Sunday, July 2, 2017

On family guests

   Guests are one thing but family guests are another. They require special consideration and rules mainly due to the delicacy of the familial bonds that dare not be broken, except in cases of distant incarceration, in which instance the best policy would be to send holiday cards only without any personal notes, thereby maintaining the thinnest connectivity. When there is a disturbance in the family fabric it has a tendency to propel vibrations far and wide and to engender tremors in faraway and unexpected places. One of the consequences of which is that the original actors in the drama are misunderstood, misquoted and generally maligned by persons who hardly know them and can’t be bothered to find out the facts. In order to preserve the status quo of cherished family values and character, some precepts ought to be observed by the host and hostess when sheltering family:
1. Never loan them money as a house guest. Its corollary: never ask for repayment by a guest, lest it be misunderstood as “rent”. 
2. Do not encourage the family guest to give up a cherished vice, such as drinking, smoking or gambling while in your home as this is likely to exacerbate violent mood swings. 
3. Limit sharp objects around the house, especially within easy reach on kitchen counters. 
4. If a family guest makes an inane and offensive remark at table such as, “Not all slave owners were really bad people,” ask them to help in the kitchen with some menial task in order to defuse any ill-will, especially if it happens to be Martin Luther King Day. 
5. Placate dietary requirements as best you can but do not be vexed by unanticipated and unexpressed needs. Meet them with casual nonchalance such as, “I don’t believe you mentioned that to me” or “Help me find a substitute in your food pyramid.” 
6. Provide ample brochures for local activity in rooms and meet requests for things to do with a slightly bewildered deflection to them. 
7. Plainly express your day’s plan ahead of time and let the family guests work around your schedule. Leave explanatory notes with diagrams on the kitchen counter when you must be away. 
8. Inform the family that your pet has a delicate nature and that territorial displays are to be expected, the consequences for which you will not be responsible, no matter the provocation. Stock in stain remover. 

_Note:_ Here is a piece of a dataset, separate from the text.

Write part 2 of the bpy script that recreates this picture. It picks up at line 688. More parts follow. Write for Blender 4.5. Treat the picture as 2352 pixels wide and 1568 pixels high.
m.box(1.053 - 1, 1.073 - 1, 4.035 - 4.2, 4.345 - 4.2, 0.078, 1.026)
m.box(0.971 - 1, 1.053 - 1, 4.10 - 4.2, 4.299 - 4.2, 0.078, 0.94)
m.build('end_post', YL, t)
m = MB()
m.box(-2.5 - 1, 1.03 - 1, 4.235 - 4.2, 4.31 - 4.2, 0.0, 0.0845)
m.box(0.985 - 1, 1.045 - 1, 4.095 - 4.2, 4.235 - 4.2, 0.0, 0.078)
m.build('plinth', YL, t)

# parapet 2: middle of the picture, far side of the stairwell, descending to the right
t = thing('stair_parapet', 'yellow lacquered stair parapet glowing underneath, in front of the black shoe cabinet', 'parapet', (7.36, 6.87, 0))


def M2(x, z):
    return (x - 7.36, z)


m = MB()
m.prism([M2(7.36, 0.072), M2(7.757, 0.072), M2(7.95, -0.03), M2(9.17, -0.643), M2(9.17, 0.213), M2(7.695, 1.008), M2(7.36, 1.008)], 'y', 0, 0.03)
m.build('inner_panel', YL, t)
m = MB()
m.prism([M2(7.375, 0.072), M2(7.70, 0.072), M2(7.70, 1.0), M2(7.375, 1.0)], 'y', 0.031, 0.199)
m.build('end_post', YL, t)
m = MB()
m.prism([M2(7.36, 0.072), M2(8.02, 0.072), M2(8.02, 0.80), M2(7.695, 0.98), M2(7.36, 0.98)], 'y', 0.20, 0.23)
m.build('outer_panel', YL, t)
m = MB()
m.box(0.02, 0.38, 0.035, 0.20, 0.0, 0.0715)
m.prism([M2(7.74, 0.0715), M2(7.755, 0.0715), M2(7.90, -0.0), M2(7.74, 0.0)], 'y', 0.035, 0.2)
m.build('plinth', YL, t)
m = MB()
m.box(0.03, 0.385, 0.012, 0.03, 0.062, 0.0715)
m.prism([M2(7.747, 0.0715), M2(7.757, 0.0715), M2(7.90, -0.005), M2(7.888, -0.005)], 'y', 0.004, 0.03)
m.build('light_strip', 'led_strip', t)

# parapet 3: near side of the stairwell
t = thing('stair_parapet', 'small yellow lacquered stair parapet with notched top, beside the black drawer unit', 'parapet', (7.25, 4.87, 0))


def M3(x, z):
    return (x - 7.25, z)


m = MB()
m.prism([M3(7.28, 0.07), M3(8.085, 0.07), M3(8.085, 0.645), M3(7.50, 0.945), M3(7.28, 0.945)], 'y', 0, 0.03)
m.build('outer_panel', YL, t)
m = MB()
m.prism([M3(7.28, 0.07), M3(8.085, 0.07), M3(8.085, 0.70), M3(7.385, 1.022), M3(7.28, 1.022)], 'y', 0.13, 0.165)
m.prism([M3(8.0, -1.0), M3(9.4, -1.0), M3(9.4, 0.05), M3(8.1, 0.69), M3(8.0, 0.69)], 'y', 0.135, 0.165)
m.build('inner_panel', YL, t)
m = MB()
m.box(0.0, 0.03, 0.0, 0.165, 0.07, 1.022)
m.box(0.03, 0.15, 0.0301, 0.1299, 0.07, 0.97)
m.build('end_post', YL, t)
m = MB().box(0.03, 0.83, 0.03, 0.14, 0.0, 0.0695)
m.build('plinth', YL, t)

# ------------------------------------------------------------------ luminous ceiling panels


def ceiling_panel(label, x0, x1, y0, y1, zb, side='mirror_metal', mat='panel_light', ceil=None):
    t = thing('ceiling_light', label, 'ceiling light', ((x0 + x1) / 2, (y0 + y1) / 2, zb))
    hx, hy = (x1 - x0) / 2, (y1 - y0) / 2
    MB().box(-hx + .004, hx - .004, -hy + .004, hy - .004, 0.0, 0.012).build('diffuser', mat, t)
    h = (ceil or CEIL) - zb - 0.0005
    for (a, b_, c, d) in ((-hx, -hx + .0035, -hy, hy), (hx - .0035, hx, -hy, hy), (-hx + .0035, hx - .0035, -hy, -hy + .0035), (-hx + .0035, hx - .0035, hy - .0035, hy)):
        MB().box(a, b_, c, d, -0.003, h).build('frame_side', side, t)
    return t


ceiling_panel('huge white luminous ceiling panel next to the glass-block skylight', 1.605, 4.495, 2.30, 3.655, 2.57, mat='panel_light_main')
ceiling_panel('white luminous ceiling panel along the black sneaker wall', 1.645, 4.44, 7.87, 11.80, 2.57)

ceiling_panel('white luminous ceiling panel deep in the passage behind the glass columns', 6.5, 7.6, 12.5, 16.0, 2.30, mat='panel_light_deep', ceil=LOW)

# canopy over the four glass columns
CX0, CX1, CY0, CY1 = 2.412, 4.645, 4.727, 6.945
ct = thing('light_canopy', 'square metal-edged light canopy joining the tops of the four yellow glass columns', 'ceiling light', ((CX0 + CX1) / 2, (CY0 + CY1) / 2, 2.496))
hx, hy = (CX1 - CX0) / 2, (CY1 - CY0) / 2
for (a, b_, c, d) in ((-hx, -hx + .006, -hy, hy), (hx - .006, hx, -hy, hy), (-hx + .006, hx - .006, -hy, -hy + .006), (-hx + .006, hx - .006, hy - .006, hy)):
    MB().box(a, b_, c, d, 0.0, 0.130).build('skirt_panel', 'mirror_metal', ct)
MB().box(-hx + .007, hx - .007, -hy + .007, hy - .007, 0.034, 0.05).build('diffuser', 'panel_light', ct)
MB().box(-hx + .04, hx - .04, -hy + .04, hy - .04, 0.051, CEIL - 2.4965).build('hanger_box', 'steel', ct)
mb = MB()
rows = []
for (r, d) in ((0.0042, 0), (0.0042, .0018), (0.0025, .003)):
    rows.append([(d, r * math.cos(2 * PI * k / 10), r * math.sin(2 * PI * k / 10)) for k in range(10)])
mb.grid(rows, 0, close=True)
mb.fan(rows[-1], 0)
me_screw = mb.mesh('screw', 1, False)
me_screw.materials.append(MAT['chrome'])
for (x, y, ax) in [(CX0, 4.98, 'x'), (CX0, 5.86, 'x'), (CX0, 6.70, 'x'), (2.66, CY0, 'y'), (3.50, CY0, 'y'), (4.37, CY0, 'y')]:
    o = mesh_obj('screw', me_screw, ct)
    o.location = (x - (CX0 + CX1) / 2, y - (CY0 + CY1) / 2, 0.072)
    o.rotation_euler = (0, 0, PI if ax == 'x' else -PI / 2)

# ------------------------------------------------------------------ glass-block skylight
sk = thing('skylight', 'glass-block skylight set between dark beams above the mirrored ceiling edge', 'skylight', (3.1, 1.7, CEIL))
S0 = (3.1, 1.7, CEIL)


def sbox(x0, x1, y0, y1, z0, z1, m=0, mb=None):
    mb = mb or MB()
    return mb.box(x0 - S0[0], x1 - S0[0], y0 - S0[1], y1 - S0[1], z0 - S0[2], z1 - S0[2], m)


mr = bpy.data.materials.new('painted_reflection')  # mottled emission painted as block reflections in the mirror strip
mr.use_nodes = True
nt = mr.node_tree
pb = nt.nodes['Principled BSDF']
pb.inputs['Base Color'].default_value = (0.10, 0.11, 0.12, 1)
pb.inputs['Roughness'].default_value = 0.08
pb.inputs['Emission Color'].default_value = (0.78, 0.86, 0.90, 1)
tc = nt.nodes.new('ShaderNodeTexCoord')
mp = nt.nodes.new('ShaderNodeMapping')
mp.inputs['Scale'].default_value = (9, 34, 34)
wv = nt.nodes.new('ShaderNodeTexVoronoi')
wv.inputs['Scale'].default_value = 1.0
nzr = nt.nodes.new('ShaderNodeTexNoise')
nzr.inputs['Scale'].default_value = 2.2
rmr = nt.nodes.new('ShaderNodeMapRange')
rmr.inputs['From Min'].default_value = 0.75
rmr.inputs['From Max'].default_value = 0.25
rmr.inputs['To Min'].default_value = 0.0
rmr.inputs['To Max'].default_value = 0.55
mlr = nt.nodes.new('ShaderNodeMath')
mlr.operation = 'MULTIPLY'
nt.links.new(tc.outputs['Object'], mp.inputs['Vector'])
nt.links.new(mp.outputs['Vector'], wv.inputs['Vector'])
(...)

9. The second phrase after welcome must be, “Remind me how long you said you will be with us?” A direct declaration is important for clarity. Much sorrow and ill-will has arisen from over-staying, Benjamin Franklin’s quotation notwithstanding. Remind your guest how thin your walls are. Blame the builder. 
 10. Your goal is to make it all look easy. Even those who exploit your kindness with unexpressed appreciation can sense the effort you have made. Somewhere in the deepest recesses of self the rewards of kinship will be felt. Offer to reciprocate with a visit of your own in the near future.